**Given material**
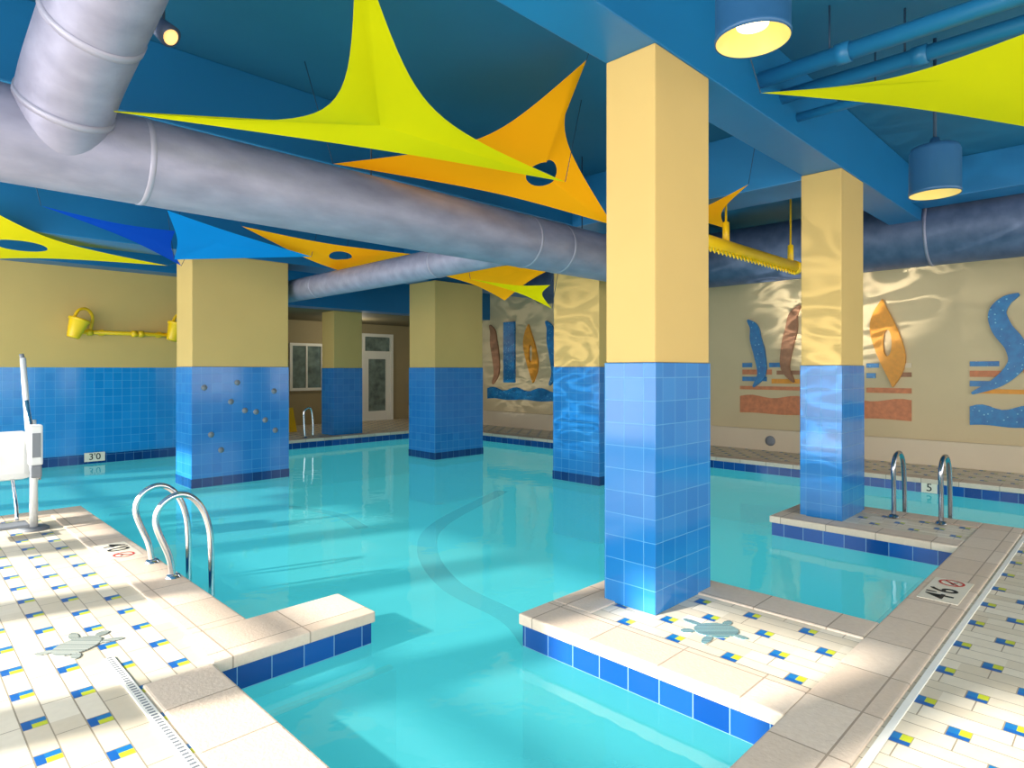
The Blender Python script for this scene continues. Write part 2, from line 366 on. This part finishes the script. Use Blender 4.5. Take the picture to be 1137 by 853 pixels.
# ---------------------------------------------------------------- sails
def sail(tips,ctrl,center,hole,mat,label,bulge=0.0,k0=.45):
    tips=[Vector(t) for t in tips]; center=Vector(center); n=len(tips); outer=[]
    for i in range(n):
        a=tips[i]; b=tips[(i+1)%n]; c=ctrl[i]
        if c is None: c=(a+b)/2*k0+center*(1-k0)
        c=Vector(c)
        for k in range(22):
            t=k/22; outer.append(a*(1-t)**3+c*(3*t*(1-t)**2+3*t*t*(1-t))+b*t**3)
    N=len(outer); rings=10; vs=[];fs=[]
    for j in range(rings+1):
        f=j/rings
        for p in outer:
            d=p-center; h=min(hole,d.length*.6); q=center+d.normalized()*h
            v=p*(1-f)+q*f; v.z+=bulge*math.sin(math.pi*f)
            vs.append(v)
    for j in range(rings):
        for k in range(N):
            k2=(k+1)%N; fs.append((j*N+k,j*N+k2,(j+1)*N+k2,(j+1)*N+k))
    e=empty('shade_sail',center,label,'fabric sail','stretched fabric sails under the ceiling')
    o=meshfrom('sail_fabric',vs,fs,[mat],e,True)
    for t in tips:
        d=(t-center).normalized(); end=t+Vector((d.x*.25,d.y*.25,0)); end.z=H
        for b in beams:
            if b[0]<end.x<b[1] and b[2]<end.y<b[3]: end.z=b[4]
        tube('tension_cord',[t,end],.004,[m_cord],e,6)
    return e
sail([(1.02,4.78,3.29),(1.82,3.02,3.95),(4.88,4.12,3.5)],[(2.42,4.08,3.348),(3.01,4.06,3.61),(2.95,4.42,3.42)],(2.74,4.19,3.50),.0,s_lime,'lime-yellow stretched fabric sail with long pointed tips')
sail([(2.94,5.27,3.5),(4.26,3.36,4.25),(6.06,4.39,3.3)],[(4.09,4.40,3.74),(4.75,4.16,4.0),(4.7,4.85,3.50)],(4.86,4.42,3.64),.17,s_orange,'orange stretched fabric sail with a round hole')
sail([(.6,9.0,3.5),(3.2,10.9,3.25),(.1,13.5,3.2)],[None,None,None],(1.35,10.9,3.3),.3,s_yel,'yellow stretched fabric sail with a round hole near the wall')
sail([(2.4,8.2,3.5),(4.5,8.7,3.28),(2.9,9.6,3.15)],[(3.2,8.5,3.42),(3.9,8.95,3.22),(2.75,8.9,3.3)],(3.2,8.85,3.32),.0,s_blue,'bright blue stretched fabric sail')
sail([(1.27,8.77,3.45),(2.76,9.1,3.45),(3.15,10.1,3.15)],[(2.1,9.05,3.42),(2.8,9.5,3.3),(2.3,9.4,3.33)],(2.5,9.3,3.36),.0,s_cobalt,'cobalt blue stretched fabric sail')
sail([(3.4,8.5,3.52),(5.9,7.8,3.36),(5.5,9.4,3.22)],[(4.6,8.45,3.44),(5.6,8.5,3.30),(4.6,8.95,3.26)],(4.95,8.65,3.34),.17,s_orange,'orange stretched fabric sail with a hole beside a wide column')
sail([(5.77,7.66,3.10),(7.64,6.22,3.36),(7.34,7.51,2.76)],[None,None,None],(6.9,7.1,3.07),.0,s_orange,'small orange stretched fabric sail hanging under the duct',k0=.75)
sail([(6.08,6.94,2.93),(7.0,6.2,2.86),(6.95,6.12,2.5)],[None,None,None],(6.72,6.4,2.77),.0,s_lime,'small lime stretched fabric sail near a column',k0=.5)
sail([(4.26,1.85,3.5),(4.7,.1,3.6),(7.0,.3,3.5)],[(4.75,1.15,3.5),None,(5.2,1.2,3.5)],(5.0,.9,3.52),.0,s_lime,'lime-yellow stretched fabric sail beneath blue pipes')
sail([(6.6,3.0,3.6),(8.0,3.95,3.5),(6.8,4.3,3.45)],[None,None,None],(7.1,3.8,3.5),.0,s_orange,'small orange stretched fabric sail beside a cream column')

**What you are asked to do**
Set the data above down again exactly as given, with no pictures.

**Output of the task**
The Blender Python script for this scene continues. Write part 2, from line 366 on. This part finishes the script. Use Blender 4.5. Take the picture to be 1137 by 853 pixels.
# ---------------------------------------------------------------- sails
def sail(tips,ctrl,center,hole,mat,label,bulge=0.0,k0=.45):
    tips=[Vector(t) for t in tips]; center=Vector(center); n=len(tips); outer=[]
    for i in range(n):
        a=tips[i]; b=tips[(i+1)%n]; c=ctrl[i]
        if c is None: c=(a+b)/2*k0+center*(1-k0)
        c=Vector(c)
        for k in range(22):
            t=k/22; outer.append(a*(1-t)**3+c*(3*t*(1-t)**2+3*t*t*(1-t))+b*t**3)
    N=len(outer); rings=10; vs=[];fs=[]
    for j in range(rings+1):
        f=j/rings
        for p in outer:
            d=p-center; h=min(hole,d.length*.6); q=center+d.normalized()*h
            v=p*(1-f)+q*f; v.z+=bulge*math.sin(math.pi*f)
            vs.append(v)
    for j in range(rings):
        for k in range(N):
            k2=(k+1)%N; fs.append((j*N+k,j*N+k2,(j+1)*N+k2,(j+1)*N+k))
    e=empty('shade_sail',center,label,'fabric sail','stretched fabric sails under the ceiling')
    o=meshfrom('sail_fabric',vs,fs,[mat],e,True)
    for t in tips:
        d=(t-center).normalized(); end=t+Vector((d.x*.25,d.y*.25,0)); end.z=H
        for b in beams:
            if b[0]<end.x<b[1] and b[2]<end.y<b[3]: end.z=b[4]
        tube('tension_cord',[t,end],.004,[m_cord],e,6)
    return e
sail([(1.02,4.78,3.29),(1.82,3.02,3.95),(4.88,4.12,3.5)],[(2.42,4.08,3.348),(3.01,4.06,3.61),(2.95,4.42,3.42)],(2.74,4.19,3.50),.0,s_lime,'lime-yellow stretched fabric sail with long pointed tips')
sail([(2.94,5.27,3.5),(4.26,3.36,4.25),(6.06,4.39,3.3)],[(4.09,4.40,3.74),(4.75,4.16,4.0),(4.7,4.85,3.50)],(4.86,4.42,3.64),.17,s_orange,'orange stretched fabric sail with a round hole')
sail([(.6,9.0,3.5),(3.2,10.9,3.25),(.1,13.5,3.2)],[None,None,None],(1.35,10.9,3.3),.3,s_yel,'yellow stretched fabric sail with a round hole near the wall')
sail([(2.4,8.2,3.5),(4.5,8.7,3.28),(2.9,9.6,3.15)],[(3.2,8.5,3.42),(3.9,8.95,3.22),(2.75,8.9,3.3)],(3.2,8.85,3.32),.0,s_blue,'bright blue stretched fabric sail')
sail([(1.27,8.77,3.45),(2.76,9.1,3.45),(3.15,10.1,3.15)],[(2.1,9.05,3.42),(2.8,9.5,3.3),(2.3,9.4,3.33)],(2.5,9.3,3.36),.0,s_cobalt,'cobalt blue stretched fabric sail')
sail([(3.4,8.5,3.52),(5.9,7.8,3.36),(5.5,9.4,3.22)],[(4.6,8.45,3.44),(5.6,8.5,3.30),(4.6,8.95,3.26)],(4.95,8.65,3.34),.17,s_orange,'orange stretched fabric sail with a hole beside a wide column')
sail([(5.77,7.66,3.10),(7.64,6.22,3.36),(7.34,7.51,2.76)],[None,None,None],(6.9,7.1,3.07),.0,s_orange,'small orange stretched fabric sail hanging under the duct',k0=.75)
sail([(6.08,6.94,2.93),(7.0,6.2,2.86),(6.95,6.12,2.5)],[None,None,None],(6.72,6.4,2.77),.0,s_lime,'small lime stretched fabric sail near a column',k0=.5)
sail([(4.26,1.85,3.5),(4.7,.1,3.6),(7.0,.3,3.5)],[(4.75,1.15,3.5),None,(5.2,1.2,3.5)],(5.0,.9,3.52),.0,s_lime,'lime-yellow stretched fabric sail beneath blue pipes')
sail([(6.6,3.0,3.6),(8.0,3.95,3.5),(6.8,4.3,3.45)],[None,None,None],(7.1,3.8,3.5),.0,s_orange,'small orange stretched fabric sail beside a cream column')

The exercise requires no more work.